Population analysts at the University of Florida's Bureau of Economic and Business Research, or BEBR, project that Hillsborough County's population will grow the most of the eight Gulf Coast counties. They predict a rise of 607,474 during the course of the next three decades. That figure also makes the county the third-biggest gainer behind Orange County, up 669,544; and Miami-Dade, up 653,765.

But the data shows Lee County growing the fastest of Gulf Coast counties, increasing by 75.6% from 2010 to 2040. With a gain of nearly 468,000 residents that puts the county at more than 1 million. By 2030, Lee County's population will pass Pinellas County's, which is projected to slowly decline. For Lee County, the percentage increase to 2040 ranks it as the sixth-highest county growth rate among the state's 67 counties.

Flagler County, in northeast Florida, is projected to grow the quickest — 125.1% from 2010 to 2040, spurred by the growth of the Palm Coast development. Other counties rounding out the top five fastest growers are Sumter (121.7%), St. Johns (98.7%), Osceola (96.3%) and St. Lucie (83.8%).

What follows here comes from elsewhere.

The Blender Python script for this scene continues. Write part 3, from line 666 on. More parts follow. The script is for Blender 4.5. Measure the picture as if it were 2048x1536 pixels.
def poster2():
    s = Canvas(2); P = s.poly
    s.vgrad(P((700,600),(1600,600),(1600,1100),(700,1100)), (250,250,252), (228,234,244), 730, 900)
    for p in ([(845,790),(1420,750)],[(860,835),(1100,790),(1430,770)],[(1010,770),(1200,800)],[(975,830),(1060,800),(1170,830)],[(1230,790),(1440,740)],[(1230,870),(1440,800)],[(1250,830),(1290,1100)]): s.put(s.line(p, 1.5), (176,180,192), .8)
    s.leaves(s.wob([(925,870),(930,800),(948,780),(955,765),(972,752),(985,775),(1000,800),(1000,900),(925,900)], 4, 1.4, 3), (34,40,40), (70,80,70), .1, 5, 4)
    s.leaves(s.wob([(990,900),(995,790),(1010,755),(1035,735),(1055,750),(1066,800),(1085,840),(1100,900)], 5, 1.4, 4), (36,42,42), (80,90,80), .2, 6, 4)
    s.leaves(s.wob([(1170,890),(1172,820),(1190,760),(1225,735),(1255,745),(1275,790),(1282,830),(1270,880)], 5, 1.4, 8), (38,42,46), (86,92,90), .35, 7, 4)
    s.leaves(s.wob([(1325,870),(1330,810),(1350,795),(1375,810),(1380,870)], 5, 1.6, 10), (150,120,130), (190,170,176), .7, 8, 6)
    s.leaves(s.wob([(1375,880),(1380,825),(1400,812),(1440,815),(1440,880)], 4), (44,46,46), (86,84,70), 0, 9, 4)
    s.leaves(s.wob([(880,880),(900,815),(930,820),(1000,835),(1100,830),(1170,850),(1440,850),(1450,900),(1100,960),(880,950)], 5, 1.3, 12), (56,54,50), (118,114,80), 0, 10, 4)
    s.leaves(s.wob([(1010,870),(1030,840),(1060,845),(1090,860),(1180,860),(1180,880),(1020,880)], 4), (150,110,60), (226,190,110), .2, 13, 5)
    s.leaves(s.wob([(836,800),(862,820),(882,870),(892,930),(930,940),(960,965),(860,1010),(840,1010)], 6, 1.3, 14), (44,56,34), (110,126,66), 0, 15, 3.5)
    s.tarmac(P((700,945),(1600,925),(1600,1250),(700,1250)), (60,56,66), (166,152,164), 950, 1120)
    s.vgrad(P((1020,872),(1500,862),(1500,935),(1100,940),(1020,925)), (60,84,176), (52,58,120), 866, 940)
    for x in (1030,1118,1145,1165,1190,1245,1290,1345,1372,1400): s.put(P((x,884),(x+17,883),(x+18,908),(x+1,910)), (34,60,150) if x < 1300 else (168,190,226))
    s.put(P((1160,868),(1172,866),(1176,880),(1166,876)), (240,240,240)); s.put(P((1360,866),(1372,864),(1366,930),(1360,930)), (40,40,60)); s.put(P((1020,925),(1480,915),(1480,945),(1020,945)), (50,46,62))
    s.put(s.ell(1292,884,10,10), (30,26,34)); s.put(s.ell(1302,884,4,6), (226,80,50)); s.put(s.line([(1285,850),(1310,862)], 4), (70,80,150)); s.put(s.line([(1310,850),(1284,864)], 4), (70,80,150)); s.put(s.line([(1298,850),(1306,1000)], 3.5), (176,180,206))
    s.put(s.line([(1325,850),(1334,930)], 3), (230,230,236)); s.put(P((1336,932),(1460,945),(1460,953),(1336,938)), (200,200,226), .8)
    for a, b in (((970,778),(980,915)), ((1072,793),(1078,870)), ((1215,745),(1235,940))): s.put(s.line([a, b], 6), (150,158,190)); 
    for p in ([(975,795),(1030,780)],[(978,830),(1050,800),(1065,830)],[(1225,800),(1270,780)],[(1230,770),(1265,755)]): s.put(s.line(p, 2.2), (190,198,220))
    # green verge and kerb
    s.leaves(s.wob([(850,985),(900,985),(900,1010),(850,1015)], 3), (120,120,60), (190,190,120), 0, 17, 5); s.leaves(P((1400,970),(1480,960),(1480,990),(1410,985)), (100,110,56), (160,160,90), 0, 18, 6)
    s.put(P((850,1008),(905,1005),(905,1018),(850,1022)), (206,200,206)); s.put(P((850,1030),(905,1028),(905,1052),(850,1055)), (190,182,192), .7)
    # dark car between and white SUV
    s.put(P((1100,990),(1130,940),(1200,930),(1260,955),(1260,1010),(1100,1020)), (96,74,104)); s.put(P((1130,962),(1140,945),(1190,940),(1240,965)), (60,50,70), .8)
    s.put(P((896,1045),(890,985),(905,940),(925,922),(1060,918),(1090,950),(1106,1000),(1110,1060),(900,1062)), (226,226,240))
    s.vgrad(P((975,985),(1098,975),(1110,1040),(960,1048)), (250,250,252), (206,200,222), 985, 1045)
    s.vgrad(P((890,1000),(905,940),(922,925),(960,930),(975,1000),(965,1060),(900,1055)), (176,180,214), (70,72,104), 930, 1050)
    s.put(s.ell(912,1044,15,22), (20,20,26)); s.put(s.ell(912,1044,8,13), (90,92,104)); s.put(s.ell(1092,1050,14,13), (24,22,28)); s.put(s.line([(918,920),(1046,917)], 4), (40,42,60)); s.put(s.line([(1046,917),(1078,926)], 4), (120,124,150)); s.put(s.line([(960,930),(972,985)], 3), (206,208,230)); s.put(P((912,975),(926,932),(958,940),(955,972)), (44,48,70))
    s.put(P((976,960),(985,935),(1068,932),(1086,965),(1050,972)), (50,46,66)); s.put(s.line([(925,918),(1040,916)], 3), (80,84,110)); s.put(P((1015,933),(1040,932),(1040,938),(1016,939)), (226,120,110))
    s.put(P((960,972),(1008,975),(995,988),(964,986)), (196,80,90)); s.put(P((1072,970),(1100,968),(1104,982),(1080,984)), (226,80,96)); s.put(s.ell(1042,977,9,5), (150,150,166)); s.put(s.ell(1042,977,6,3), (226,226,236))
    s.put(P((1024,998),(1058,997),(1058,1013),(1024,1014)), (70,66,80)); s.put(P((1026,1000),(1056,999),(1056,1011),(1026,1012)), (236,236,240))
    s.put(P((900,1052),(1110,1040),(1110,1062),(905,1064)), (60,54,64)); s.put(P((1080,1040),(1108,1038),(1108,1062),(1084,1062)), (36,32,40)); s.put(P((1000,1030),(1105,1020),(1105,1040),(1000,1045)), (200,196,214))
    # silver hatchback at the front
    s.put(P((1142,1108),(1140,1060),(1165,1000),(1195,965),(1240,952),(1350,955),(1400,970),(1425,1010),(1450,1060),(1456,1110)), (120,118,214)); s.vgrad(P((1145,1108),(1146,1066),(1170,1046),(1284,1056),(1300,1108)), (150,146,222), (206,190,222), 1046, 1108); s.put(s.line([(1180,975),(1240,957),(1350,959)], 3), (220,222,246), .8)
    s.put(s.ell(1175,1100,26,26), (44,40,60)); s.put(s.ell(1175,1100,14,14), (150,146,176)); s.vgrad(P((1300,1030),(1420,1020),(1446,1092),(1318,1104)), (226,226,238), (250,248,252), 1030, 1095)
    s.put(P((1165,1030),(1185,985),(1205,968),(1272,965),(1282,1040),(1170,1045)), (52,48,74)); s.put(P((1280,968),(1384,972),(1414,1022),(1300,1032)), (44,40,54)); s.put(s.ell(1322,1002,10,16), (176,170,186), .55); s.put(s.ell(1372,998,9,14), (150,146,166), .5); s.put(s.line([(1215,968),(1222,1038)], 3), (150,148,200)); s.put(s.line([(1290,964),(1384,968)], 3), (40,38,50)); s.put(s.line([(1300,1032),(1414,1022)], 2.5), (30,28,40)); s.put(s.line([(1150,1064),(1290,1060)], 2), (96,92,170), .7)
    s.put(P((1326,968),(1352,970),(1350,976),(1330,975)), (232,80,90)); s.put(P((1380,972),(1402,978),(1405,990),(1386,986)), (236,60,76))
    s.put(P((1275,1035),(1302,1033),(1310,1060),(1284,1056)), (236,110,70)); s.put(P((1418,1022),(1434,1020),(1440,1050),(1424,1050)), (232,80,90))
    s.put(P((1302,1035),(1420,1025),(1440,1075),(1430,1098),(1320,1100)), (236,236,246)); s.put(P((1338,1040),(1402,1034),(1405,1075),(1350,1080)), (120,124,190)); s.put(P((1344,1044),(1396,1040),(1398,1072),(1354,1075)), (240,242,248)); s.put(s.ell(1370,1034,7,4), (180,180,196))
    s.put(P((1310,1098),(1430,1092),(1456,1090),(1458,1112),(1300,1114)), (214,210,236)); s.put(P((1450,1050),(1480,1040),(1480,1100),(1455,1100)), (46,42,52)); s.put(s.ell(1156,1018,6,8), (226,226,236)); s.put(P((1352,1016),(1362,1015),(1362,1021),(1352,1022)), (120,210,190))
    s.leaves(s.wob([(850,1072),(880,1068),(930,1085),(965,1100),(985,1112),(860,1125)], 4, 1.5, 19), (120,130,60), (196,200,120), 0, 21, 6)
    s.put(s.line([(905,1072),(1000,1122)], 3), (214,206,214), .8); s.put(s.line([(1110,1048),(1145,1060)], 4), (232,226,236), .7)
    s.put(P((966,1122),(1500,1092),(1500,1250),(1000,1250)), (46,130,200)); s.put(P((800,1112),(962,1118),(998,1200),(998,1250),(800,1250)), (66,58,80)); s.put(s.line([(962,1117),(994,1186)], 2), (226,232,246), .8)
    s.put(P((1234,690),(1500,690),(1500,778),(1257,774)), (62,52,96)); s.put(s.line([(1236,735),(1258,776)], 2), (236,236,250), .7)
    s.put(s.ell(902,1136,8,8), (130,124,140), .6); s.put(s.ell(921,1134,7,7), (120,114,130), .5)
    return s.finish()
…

Pasco County also ranks among the biggest and fastest growers during the 30-year timeframe. The study projects the county to add 307,703 residents, the seventh most of any county. That represents a 66% rise from the 2010 population of 464,697, which makes Pasco the 10th-fastest grower among the state's counties and second fastest among the Gulf Coast group.

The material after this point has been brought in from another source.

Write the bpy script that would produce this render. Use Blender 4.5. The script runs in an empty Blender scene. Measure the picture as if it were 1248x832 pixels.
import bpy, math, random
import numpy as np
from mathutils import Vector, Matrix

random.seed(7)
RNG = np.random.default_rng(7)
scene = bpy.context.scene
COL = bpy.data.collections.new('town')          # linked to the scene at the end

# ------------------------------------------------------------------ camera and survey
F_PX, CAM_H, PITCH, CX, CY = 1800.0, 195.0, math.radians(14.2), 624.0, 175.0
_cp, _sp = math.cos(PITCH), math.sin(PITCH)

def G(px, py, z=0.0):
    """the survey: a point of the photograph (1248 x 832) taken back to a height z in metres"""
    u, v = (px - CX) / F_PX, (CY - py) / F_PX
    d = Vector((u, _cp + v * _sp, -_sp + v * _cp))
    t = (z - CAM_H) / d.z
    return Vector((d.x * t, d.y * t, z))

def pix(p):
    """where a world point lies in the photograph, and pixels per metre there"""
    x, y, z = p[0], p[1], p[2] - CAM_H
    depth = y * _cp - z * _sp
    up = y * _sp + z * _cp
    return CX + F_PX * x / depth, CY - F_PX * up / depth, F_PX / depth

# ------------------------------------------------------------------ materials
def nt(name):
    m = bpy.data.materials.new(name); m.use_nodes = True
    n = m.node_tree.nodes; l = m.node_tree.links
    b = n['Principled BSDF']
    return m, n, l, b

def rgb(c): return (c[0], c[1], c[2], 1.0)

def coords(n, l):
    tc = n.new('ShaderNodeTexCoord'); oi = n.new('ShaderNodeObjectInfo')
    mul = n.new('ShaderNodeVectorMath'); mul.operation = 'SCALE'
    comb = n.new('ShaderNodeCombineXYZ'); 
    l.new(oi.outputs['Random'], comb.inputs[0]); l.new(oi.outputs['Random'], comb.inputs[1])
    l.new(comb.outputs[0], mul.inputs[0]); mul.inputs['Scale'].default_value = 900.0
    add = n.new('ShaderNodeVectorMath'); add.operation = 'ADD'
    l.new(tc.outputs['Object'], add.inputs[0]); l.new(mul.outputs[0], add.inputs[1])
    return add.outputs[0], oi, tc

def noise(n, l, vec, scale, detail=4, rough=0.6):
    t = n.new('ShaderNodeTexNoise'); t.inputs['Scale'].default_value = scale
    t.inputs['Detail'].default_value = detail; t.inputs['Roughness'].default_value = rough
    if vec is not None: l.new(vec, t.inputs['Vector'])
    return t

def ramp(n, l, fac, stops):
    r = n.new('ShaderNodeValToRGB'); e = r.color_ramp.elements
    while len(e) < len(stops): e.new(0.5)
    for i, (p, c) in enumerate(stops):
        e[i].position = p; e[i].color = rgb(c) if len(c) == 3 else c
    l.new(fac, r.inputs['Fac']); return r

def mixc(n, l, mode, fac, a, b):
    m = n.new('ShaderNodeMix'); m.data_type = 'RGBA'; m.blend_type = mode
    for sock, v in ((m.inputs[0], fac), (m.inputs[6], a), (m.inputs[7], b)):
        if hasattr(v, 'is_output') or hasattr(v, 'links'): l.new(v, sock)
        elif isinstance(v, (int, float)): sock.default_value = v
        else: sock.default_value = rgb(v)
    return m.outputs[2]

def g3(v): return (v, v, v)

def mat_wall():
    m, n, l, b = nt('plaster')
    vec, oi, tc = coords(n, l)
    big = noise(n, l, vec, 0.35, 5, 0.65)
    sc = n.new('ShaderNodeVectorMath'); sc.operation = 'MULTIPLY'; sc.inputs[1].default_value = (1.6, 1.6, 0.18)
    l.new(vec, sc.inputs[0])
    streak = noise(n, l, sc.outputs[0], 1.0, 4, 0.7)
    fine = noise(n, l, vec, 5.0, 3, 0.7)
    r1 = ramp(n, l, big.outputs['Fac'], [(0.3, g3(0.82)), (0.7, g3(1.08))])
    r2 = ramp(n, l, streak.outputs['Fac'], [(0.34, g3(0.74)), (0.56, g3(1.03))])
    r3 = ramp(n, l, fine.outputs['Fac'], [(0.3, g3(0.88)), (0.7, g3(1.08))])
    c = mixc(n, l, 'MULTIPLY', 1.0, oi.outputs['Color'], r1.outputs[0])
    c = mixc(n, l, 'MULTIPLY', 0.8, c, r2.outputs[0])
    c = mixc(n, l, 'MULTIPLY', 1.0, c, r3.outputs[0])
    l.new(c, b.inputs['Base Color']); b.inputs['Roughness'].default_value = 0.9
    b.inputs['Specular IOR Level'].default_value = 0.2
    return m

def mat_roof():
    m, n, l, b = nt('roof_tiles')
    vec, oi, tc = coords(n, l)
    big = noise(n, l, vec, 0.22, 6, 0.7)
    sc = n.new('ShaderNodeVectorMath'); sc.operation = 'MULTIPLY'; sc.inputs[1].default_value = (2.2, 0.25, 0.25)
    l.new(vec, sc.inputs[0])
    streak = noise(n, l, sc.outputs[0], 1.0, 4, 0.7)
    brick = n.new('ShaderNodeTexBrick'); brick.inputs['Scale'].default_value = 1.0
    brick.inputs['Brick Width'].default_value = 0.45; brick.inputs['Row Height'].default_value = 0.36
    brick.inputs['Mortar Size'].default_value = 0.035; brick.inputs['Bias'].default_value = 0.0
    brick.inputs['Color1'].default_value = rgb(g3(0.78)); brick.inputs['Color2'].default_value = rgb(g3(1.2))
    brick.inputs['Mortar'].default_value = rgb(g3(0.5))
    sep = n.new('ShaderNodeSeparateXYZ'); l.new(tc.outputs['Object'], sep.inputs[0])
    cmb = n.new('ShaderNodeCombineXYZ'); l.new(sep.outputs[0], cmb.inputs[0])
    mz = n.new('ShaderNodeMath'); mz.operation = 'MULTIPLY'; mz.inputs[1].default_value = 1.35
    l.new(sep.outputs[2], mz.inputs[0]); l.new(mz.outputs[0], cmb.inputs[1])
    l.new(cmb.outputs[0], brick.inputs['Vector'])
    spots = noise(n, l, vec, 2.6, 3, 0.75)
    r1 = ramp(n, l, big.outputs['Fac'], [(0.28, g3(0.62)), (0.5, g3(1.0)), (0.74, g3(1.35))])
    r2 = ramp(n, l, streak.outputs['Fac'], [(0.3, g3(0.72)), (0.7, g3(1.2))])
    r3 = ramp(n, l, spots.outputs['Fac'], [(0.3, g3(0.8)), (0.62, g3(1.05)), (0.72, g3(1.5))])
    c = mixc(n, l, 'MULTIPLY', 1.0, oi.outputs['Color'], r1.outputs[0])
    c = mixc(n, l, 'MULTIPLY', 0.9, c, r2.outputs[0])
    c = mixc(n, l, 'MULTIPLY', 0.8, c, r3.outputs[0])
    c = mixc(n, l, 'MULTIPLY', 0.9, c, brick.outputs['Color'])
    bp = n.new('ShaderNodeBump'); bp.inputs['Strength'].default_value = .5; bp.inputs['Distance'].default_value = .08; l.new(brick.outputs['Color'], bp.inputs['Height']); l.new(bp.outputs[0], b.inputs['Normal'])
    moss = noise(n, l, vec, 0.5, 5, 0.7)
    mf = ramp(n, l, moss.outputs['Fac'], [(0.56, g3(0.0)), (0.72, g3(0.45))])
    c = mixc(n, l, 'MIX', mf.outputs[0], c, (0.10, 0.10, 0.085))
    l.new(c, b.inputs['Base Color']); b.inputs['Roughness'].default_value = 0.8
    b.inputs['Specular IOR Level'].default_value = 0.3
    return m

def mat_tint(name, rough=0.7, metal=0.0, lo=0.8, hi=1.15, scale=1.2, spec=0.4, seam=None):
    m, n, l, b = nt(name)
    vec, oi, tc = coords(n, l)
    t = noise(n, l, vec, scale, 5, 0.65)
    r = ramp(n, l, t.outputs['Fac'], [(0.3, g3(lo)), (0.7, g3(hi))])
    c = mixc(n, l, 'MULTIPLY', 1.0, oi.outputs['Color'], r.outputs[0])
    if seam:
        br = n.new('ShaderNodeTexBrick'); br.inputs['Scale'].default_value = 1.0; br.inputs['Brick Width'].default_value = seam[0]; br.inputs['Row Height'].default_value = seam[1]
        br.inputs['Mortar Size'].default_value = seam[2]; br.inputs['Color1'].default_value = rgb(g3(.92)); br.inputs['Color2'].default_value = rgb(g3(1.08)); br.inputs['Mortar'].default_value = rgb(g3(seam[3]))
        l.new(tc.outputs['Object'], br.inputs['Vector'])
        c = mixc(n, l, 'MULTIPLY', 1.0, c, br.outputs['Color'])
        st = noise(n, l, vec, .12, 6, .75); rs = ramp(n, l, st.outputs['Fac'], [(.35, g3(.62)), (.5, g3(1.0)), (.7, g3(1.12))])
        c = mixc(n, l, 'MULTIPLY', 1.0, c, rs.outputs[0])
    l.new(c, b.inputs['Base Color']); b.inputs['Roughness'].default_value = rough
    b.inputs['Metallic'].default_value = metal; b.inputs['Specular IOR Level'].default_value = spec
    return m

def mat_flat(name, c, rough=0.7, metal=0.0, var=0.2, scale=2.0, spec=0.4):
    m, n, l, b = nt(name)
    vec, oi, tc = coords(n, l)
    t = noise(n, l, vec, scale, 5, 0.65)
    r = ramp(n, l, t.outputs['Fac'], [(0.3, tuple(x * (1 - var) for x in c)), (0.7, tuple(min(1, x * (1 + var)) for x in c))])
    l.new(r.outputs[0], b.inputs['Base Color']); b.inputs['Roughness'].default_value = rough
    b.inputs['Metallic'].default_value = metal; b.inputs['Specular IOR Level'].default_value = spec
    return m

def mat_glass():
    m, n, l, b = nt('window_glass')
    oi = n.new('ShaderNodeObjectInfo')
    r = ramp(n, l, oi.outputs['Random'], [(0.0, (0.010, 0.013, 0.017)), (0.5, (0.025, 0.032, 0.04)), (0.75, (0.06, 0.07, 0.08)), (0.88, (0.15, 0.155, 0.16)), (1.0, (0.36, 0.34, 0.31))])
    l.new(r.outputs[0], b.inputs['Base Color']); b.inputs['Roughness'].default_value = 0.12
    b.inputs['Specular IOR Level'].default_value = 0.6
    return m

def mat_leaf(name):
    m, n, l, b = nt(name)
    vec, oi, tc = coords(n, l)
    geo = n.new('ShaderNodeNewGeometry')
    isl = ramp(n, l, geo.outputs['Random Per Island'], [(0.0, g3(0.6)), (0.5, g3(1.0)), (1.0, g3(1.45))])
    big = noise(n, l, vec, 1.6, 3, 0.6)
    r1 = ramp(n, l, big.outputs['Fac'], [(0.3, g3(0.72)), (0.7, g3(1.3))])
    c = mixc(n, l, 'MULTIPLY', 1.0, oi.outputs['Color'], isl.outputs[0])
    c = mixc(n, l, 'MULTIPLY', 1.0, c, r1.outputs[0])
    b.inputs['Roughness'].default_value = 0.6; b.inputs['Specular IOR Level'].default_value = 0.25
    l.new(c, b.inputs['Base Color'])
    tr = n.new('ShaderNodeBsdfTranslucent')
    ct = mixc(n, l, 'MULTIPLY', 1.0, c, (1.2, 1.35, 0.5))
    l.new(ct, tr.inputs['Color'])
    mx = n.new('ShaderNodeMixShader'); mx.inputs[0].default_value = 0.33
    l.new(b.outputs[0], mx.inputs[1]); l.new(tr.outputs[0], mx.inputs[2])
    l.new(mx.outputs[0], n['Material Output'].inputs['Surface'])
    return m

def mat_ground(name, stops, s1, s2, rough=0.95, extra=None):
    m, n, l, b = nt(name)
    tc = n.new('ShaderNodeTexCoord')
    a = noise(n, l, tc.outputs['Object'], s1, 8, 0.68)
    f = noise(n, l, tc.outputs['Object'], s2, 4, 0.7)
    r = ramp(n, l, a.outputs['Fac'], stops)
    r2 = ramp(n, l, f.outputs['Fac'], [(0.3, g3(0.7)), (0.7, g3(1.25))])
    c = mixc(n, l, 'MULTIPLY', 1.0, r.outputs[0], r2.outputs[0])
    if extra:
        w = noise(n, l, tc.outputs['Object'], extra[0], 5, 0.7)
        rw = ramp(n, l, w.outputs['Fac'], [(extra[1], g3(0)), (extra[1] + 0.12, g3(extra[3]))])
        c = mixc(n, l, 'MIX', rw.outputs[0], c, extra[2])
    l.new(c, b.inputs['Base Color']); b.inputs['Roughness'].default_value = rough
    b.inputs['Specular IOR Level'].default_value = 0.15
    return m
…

That amount of growth for Pasco might be low based on recent past experience with the bureau's projections, according to Richard Gehring, the county's growth management administrator. “As we approached the Census, BEBR was saying 430,000,” Gehring recalls. “The Census number came in at 464,000.”

Nevertheless, BEBR predicts the pace of growth for Gulf Coast counties will decline during each of the next three decades. For example, even Lee County's growth rate will slide from a 26% increase from 2010 to 2020, to 20.9% rise from 2020 to 2030, and then drop off to just 15.3% from 2030 to 2040. That pattern is consistent across the state.

The larger growth rates for the 2010 to 2020 decade may be uneven, and off to a relatively slow start, according to Stan Smith, director of BEBR.

“The collapse of the housing market and the lingering effects of the worst economic crisis since the 1930s are likely to keep the state's population growth at relatively low levels for another year or two,” says Smith in a press release. “We expect growth to increase thereafter, reaching levels more in line with historical patterns by the middle of the decade. For many counties, however, future increases are likely to be smaller than those occurring during the last several decades.”